Ironically, your comment is an example of a narrow view mindset that software engineers who work on React and Javascript are somehow not equivalent to "real" engineers. I don't think that's a balanced view in an industry where a large percentage of companies have web-related products and employ engineers to work on them.


I also imagine that neither configuring a few hundreds of routers in an industrial setting could be called a hobby.

But I wouldn’t call myself an engineer for swapping a wheel on my car.

But I would call myself an engineer if I were responsible for a small business making car wheels, even if we were not doing any R&D.


For someone to be a software engineer, they can never target the web?


I notice that developers do you really like to mention quite often that they are "engineers".


There's two ways to evaluate the comment.

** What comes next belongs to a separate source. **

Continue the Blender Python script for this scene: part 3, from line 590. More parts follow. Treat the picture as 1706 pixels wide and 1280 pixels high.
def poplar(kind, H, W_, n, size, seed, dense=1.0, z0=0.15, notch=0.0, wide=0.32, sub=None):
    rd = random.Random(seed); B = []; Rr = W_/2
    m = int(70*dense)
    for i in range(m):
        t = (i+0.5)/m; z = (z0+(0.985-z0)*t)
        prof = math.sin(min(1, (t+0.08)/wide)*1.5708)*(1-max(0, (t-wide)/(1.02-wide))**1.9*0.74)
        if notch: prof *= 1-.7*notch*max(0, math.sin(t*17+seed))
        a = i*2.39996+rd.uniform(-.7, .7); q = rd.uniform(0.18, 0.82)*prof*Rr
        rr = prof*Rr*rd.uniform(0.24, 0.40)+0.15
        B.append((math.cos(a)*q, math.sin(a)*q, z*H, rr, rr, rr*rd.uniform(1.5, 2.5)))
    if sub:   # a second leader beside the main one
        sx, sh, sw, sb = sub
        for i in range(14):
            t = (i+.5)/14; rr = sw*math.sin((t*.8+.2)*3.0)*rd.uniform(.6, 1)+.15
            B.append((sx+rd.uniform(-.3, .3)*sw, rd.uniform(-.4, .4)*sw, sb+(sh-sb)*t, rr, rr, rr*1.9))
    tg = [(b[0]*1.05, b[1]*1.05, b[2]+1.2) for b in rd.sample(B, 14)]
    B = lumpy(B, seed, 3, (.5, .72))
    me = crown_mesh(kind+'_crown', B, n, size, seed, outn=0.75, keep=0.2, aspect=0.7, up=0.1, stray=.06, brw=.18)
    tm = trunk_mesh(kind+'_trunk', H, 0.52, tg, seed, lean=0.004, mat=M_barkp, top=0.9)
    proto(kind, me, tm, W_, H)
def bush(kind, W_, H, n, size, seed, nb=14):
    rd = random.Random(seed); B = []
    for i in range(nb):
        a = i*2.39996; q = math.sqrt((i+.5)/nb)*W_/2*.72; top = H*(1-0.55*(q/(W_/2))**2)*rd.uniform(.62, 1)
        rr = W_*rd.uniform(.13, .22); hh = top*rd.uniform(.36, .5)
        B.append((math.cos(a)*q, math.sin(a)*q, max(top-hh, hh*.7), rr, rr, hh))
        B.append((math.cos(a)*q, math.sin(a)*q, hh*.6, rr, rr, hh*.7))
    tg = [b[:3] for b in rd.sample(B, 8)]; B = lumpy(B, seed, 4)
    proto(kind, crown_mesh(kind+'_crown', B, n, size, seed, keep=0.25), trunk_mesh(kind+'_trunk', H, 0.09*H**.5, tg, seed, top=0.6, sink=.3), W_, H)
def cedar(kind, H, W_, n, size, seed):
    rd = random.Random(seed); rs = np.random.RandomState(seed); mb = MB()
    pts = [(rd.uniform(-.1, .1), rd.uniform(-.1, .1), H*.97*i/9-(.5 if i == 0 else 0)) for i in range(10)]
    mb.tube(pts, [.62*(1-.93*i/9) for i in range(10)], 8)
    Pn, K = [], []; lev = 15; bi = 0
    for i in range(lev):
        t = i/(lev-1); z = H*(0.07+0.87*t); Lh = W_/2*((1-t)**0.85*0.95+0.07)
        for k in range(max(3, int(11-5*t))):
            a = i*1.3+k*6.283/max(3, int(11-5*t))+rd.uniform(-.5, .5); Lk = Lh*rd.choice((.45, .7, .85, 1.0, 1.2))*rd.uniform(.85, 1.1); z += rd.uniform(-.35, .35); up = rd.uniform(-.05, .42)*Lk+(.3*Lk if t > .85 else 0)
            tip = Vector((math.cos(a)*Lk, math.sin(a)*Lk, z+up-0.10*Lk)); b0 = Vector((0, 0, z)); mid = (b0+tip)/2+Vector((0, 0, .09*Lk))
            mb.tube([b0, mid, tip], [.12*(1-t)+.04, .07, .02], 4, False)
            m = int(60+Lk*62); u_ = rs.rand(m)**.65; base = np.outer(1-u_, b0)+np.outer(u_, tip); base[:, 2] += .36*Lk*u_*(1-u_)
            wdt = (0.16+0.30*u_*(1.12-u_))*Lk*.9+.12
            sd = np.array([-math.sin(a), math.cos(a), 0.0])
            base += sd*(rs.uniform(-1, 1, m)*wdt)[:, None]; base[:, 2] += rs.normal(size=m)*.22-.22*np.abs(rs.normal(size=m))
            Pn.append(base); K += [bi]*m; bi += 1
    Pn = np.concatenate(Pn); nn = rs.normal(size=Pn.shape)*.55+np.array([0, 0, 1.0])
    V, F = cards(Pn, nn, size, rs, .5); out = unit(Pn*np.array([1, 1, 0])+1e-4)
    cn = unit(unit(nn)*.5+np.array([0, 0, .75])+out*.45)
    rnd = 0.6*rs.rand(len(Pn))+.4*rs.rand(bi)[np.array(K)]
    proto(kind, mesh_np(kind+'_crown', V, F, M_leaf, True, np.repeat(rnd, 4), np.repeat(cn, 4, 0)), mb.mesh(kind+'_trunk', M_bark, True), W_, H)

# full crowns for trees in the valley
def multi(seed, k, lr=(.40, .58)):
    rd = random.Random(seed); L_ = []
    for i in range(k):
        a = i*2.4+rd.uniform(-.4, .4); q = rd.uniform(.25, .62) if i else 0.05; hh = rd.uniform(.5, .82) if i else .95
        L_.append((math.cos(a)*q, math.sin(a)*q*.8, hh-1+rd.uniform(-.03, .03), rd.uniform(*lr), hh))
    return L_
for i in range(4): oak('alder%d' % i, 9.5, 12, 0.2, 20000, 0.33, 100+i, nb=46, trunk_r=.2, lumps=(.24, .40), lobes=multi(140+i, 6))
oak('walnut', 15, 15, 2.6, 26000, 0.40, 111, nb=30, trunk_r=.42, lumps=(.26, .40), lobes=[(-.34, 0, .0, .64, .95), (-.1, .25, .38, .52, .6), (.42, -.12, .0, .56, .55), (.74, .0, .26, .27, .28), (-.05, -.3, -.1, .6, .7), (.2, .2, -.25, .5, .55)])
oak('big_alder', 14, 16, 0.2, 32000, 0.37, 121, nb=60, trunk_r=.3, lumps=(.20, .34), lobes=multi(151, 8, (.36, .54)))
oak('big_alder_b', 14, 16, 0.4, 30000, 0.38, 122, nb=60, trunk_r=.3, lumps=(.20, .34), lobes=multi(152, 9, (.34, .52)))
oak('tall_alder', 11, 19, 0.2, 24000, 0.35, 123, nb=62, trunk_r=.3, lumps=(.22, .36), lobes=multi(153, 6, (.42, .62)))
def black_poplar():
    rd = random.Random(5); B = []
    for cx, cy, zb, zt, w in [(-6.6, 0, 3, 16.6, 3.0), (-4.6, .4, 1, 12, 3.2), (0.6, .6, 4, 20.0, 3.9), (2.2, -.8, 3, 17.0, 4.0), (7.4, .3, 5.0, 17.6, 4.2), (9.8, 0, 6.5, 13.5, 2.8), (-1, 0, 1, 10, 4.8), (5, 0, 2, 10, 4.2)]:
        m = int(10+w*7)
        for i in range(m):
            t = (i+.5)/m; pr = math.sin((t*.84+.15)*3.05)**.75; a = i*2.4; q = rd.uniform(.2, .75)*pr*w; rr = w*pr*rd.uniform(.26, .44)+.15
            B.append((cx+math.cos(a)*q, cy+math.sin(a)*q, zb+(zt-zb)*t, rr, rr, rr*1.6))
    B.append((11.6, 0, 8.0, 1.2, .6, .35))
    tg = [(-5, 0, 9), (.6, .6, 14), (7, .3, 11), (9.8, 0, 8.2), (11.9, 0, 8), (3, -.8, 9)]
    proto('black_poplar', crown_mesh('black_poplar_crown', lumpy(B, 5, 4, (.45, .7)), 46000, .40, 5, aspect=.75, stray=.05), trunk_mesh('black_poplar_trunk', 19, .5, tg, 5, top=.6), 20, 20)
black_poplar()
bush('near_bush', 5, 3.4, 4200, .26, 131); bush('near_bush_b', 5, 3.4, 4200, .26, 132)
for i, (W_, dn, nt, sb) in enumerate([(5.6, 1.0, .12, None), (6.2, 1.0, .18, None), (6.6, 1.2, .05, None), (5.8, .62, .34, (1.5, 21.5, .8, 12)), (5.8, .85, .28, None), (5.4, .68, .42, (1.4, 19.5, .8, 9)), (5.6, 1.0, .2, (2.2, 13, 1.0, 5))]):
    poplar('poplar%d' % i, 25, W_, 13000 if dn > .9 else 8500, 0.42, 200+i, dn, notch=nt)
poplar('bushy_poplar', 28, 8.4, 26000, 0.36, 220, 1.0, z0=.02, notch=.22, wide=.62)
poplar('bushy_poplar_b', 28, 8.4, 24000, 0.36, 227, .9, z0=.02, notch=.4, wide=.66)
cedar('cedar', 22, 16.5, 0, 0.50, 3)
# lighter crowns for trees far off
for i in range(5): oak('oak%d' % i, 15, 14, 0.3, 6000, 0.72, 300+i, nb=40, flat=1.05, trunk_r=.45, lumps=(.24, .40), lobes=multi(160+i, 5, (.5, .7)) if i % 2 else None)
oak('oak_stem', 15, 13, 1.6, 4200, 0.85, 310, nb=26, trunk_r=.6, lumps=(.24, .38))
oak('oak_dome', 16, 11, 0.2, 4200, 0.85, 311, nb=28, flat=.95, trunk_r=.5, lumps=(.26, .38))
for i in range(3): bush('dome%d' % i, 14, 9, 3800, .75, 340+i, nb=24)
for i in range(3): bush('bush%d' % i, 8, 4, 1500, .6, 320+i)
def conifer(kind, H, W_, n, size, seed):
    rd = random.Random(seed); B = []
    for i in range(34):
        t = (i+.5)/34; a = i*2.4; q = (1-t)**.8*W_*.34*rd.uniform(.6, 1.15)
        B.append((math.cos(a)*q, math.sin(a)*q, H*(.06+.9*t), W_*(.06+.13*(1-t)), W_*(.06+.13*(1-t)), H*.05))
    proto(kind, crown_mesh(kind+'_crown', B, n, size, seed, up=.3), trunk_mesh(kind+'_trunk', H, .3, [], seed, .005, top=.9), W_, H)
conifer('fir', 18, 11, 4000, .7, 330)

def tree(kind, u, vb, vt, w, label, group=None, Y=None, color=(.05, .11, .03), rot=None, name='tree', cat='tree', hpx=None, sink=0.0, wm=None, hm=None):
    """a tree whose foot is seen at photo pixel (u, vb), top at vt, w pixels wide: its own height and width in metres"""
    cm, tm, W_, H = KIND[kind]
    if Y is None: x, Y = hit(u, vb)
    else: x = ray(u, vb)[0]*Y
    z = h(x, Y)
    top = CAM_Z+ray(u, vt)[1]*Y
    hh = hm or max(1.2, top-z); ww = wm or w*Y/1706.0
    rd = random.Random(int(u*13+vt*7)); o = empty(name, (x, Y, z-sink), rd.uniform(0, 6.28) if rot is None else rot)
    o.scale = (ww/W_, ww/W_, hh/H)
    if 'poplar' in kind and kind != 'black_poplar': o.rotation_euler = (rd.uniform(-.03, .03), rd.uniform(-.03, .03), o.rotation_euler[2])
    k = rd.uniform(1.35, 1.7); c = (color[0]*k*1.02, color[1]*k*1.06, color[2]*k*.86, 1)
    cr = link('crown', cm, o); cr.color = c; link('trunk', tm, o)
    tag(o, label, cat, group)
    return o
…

Truth is almost none of us are "engineers". (meaning a very strict discipline, often with licensing, and with very real consequences for failure after you sign off on something) I'm fine with that, but I'm also fine with the colloquialism of "software engineer" (same way I'm ok with "crypto" meaning "cryptocurrency" if we all have an understood context)

However, I usually interpret comments like this to suggest things like the backend is "real software engineering", which while being literally incorrect, it's also a very narrow view of our craft. I think the pushback is similar to the traditional ops folks pushing back against "devops" or the way people make the same, predictably pedantic comments about any "serverless" article: it represents an encroaching on their expertise.